**AIM:** Extract the lines between the ones holding "Generate a Blender" and "bpy.data.objects.remove(o)", inclusive, exactly as written and nothing more.
········
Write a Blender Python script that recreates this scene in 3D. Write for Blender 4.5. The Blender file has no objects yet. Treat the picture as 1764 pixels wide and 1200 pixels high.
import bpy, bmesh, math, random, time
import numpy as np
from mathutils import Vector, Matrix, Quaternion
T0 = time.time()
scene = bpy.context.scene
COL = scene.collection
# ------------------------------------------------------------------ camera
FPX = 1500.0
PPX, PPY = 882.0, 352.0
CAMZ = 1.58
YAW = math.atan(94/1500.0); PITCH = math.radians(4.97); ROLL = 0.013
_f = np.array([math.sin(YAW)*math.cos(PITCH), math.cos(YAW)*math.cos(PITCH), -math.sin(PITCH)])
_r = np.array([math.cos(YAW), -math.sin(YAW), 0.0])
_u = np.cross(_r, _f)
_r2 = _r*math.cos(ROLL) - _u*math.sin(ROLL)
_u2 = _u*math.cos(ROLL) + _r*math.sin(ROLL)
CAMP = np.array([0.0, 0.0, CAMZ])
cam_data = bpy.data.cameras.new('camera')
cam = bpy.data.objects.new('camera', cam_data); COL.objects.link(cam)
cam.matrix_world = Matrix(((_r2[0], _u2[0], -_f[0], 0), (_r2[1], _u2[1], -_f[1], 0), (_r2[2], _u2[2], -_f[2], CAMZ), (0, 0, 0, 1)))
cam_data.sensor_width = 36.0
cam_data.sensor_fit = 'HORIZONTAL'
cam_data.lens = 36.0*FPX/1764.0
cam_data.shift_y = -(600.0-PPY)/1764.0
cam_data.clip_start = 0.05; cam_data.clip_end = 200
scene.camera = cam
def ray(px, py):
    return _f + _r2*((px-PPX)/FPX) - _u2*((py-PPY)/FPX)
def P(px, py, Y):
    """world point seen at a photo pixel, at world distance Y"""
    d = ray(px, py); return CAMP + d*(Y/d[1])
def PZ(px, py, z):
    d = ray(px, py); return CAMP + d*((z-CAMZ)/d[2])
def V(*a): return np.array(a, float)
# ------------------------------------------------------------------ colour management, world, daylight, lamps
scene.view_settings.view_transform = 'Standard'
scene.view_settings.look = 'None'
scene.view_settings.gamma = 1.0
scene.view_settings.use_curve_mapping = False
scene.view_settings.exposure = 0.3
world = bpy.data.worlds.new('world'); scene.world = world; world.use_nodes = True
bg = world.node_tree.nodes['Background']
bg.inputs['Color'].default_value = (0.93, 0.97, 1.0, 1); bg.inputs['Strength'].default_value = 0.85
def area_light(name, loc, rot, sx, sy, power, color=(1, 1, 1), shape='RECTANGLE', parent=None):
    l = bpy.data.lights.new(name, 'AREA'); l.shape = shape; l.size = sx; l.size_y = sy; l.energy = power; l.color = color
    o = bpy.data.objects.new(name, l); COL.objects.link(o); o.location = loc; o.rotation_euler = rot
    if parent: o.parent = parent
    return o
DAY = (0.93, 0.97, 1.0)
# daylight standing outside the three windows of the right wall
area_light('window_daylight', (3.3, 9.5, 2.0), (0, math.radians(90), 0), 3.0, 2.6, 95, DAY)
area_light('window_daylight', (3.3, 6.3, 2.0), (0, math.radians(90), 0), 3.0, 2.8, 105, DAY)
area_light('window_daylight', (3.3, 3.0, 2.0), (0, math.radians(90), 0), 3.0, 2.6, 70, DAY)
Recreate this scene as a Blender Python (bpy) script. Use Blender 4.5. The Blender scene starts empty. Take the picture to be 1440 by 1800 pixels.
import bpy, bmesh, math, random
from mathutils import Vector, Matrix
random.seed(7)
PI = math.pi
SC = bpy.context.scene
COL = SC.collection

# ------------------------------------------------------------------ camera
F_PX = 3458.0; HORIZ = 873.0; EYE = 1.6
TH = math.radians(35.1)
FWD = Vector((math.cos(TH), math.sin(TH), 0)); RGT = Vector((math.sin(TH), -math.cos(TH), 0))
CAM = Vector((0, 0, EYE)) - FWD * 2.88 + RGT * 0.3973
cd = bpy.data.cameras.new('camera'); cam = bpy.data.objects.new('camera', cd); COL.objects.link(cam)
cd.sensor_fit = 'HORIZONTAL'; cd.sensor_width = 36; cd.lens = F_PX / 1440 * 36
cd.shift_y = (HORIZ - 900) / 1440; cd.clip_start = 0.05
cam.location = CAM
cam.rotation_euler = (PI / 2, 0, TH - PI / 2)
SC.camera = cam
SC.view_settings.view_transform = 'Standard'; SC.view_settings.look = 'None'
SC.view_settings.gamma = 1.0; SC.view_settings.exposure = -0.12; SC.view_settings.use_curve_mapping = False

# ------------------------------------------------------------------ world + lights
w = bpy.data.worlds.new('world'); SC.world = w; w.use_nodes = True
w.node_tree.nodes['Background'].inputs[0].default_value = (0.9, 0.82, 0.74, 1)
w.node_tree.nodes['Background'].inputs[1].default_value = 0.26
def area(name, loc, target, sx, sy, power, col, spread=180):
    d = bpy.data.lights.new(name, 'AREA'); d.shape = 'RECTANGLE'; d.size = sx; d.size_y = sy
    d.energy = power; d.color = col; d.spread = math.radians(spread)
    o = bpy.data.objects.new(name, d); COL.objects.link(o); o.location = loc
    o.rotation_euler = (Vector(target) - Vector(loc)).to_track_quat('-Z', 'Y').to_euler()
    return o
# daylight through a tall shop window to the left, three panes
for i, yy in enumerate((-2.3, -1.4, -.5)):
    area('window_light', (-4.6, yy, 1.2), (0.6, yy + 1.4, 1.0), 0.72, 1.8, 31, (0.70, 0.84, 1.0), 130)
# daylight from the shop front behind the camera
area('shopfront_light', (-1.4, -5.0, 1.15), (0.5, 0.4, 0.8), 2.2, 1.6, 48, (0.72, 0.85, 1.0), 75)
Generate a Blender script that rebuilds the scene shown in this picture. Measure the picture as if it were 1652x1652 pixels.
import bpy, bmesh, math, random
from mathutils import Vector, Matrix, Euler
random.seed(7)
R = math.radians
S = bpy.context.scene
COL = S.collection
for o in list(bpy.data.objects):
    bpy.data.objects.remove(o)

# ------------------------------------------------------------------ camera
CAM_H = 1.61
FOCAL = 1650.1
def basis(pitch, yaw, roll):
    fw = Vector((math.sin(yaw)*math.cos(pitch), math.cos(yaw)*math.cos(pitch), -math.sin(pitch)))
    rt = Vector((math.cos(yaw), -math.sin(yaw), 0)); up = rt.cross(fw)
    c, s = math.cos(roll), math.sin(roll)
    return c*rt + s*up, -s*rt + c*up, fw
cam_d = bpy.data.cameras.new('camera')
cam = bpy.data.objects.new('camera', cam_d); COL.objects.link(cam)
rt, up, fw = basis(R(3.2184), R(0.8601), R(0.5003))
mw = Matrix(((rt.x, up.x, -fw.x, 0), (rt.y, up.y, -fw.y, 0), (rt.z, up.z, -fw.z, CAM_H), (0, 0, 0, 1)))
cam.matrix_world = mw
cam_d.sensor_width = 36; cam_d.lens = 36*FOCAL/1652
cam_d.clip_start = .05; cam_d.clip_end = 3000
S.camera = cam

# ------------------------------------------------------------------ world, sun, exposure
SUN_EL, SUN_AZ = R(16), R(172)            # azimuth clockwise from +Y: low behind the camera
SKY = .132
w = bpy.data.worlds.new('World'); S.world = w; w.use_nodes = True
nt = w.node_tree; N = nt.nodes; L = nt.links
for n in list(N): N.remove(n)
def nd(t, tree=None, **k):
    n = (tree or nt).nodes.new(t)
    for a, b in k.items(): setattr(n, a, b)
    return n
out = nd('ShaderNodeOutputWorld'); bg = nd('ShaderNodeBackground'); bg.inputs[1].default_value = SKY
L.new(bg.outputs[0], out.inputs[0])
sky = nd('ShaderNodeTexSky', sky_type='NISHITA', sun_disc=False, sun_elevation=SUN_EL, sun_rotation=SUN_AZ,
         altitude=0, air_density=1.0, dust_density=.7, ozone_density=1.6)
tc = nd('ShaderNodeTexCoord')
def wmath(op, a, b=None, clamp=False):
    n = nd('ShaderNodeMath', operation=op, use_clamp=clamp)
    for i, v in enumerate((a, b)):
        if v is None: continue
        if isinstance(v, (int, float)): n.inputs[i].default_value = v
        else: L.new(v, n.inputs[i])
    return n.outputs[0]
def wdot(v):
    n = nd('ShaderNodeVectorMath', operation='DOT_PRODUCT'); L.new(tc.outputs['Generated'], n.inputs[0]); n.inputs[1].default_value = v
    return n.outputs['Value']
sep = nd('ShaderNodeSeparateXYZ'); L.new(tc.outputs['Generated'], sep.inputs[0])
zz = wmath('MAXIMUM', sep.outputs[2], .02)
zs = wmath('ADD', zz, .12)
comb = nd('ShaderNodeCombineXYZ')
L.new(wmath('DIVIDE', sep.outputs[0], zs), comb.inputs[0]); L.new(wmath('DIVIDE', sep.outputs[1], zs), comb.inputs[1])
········
**IN RESPONSE:**
Generate a Blender script that rebuilds the scene shown in this picture. Measure the picture as if it were 1652x1652 pixels.
import bpy, bmesh, math, random
from mathutils import Vector, Matrix, Euler
random.seed(7)
R = math.radians
S = bpy.context.scene
COL = S.collection
for o in list(bpy.data.objects):
    bpy.data.objects.remove(o)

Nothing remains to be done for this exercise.